Monday, May 18, 2009

Performance

Erin began the festivities by stepping up to the microphone with a rather elaborate looking zine and a bucket.
“This is the zine we have just put out. Twenty people collaborated on it, and a lot of care was put into it. We’re very proud of it. It is called “Falling Slowly to the Earth,” and many of the contributors will be reading their pieces from it tonight. We will be passing out free copies so you can read along if you so choose. We ask for a $5 contribution to cover the costs of publishing. If you can’t afford the $5, anything within reason you can give will be appreciated. After our 6 contributors are done, we will have an open mic where you can come up and do whatever you want, but we ask that you keep it under 5 minutes, or under 10 minutes at the absolute maximum—maybe if you’re really killing everyone,” Erin continued, “Anyhoo, without any further ado, I will begin this performance, as the first of six contributors to read.”

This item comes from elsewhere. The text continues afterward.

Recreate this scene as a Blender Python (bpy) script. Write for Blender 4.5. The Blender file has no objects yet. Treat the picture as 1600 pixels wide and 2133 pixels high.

Erin’s story concerned how she lived on Long Island with her father, who was divorced from her mother, and how she hung out in a tree-house and read Kurt Vonnegut and Jack Kerouac and how she wanted to escape her mundane suburban high-school existence and go to New York and be an artist. I loved her story. It was very honest, and there was nothing pretentious about it, despite its subject matter. It only made me want to go out with her more. Luckily, Liz told me that she really loved the story too.
The second kid that came up read a poem about being alone in Williamsburg. His poem was about talking to a girl (any girl, every girl) at a bar in Williamsburg, and having to go outside to smoke a cigarette, and giving her one, and talking to her about peripheral, “cool” things, while avoiding saying what he really wanted to say to her, what he couldn’t say to her in person, but what he wrote in the poem: we both like the Pixies, we are both such hipsters, if we are so much alike than how come we both refuse to fall in love with each other? I didn’t really like the poem so much. It came off as clammy. I don’t know if people describe poems as clammy, but if there ever was a clammy poem, that was it.
To be honest, I was pretty drunk at this point, and I couldn’t really tell you what the other 4 contributors sounded like. I had continued to drink vodka tonics. All I remember was one kid getting up to the open mic and trying to remember a rap he had written, and messing it up halfway through, and then saying “sorry, let me try another one I wrote,” and then proceeding to mess that one up halfway through. I gave him some conciliatory applause, but it was really a joke.